Tatkala menjabarkan tentang sikap ahlis sunnah terhadap berbagai istilah yang digunakan oleh ahlul bid’ah dalam permasalahan asma’ dan sifat Allah Ta’ala, Ibnu Taimiyyah berkata: ” Adapun kata-kata yang diperselisihkan kandungannya oleh para pencetusnya sendiri dari kalangan orang-orang mutaakhirin, misalnya kata: Al Jismu, Al Jauhar, Al Mutahayyiz, Jihah([4]), dan kata-kata yang  serupa dengannya, maka tidaklah sepatutnya untuk diingkari secara mutlak dan tidak juga diakui secara mutlak, sampai ditilik maksud pengucapnya. Bila ia memaksudkan dari penetapan dan pengingkaran kata tersebut suatu makna yang benar lagi selaras dengan yang telah dikabarkan oleh Rasulullah r, maka makna yang ia inginkan dari kata tersebut kita akui/benarkan, akan tetapi seyogianya dia mengungkapkan makna tersebut dengan kata-kata yang telah disebutkan dalam dalil. Tidak sepatutnya ia menggunakan kata-kata hasil rekayasa lagi bersifat global semacam ini, melainkan pada saat diperlukan saja, dengan disertai berbagai qarinah (pertanda) yang menunjukkan akan maksudnya…..Adapun bila yang ia maksudkan adalah suatu makna yang batil, maka makna tersebut harus diingkari, dan bila kata tersebut mengandung makna yang benar dan batil secara bersamaan, maka makna yang benar diakui dan yang batil diingkari.”( Minhajus Sunnah oleh Ibnu Taimiyyah 2/554-555.)
Demikianlah seyogyanya kita mensikapi kata “teroris”, tidaklah kita menggunakannya kecuali setelah merinci berbagai penafsiran yang ada, kemudian kita menjelaskan sikap kita terhadap setiap penafsiran tersebut.
Tunggu bantahan bagian ke-2………….
Catatan:
[1] ) Tafsir Ibnu Katsir 1/148.
[2]) Tasyabuh dengan selain ahlis sunnah dilarang bila tidak memenuhi beberapa persyaratan berikut ini: 1. Tidak ada kemanfaatan yang dapat dipetik darinya, 2. Perbuatan tersebut tidak disyari’atkan dalam Islam. 3. Adanya niat untuk sengaja menyerupai. 4. Perbuatan tersebut merupakan kekhususan/ciri khas mereka.
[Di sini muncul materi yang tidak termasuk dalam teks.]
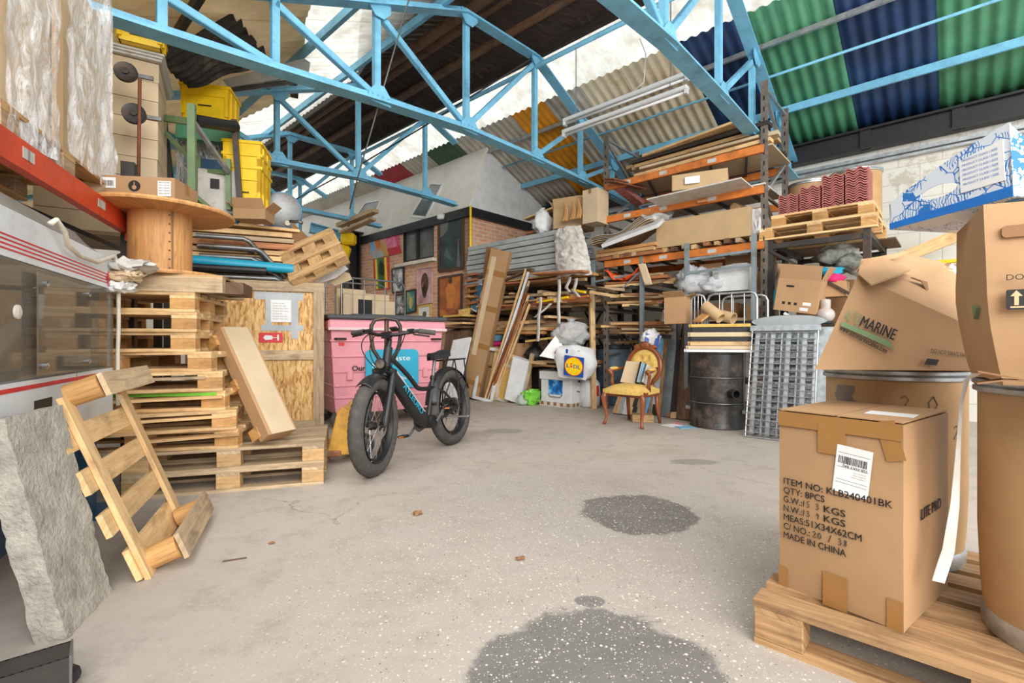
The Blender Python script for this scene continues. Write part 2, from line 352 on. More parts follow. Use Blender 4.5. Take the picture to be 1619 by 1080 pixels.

Adapun hal-hal yang ada kemanfaatannya dan tidak ada larangan khusus darinya, maka tidaklah dapat dikatakan sebagai tasyabbuh, misalnya menggunakan pesawat terbang, stempel ketika bersurat menyurat, alat-alat telekomunikasi yang ada sekarang ini, dan lain sebagainya. Atau hal tersebut  merupakan syari’at yang berlaku pada mereka dan pada umat Islam pula, misalnya sholat, puasa, hukum qhishos dll, Atau hal tersebut bukan merupakan kekhususan mereka misalnya: celana panjang yang tidak membentuk lekak-lekuk aurat dan tidak transparan bagi kaum pria, baju  kaos, menggunakan sendok ketika makan, dll, maka tidak dapat dikatakan sebagai tasyabuh. Bagi yang ingin mengetahui hukum tasyabuh lebih mendalam, silahkan baca kitab: At Tasyabuh Al Manhi ‘Anhu fil Fiqhil Islami, karya Jamil bin Habib Al Luwaihiq.
[3] ) Syarah Al ‘Aqidah At Thahawiyyah , oleh Ibnu Abil ‘Izzi 63. Silahkan baca juga Majmu’ Fatawa 6/36-37.
[4] ) Ini adalah beberapa kata dan istilah hasil rekasaya ahlul kalam dalam mensifati Allah Ta’ala.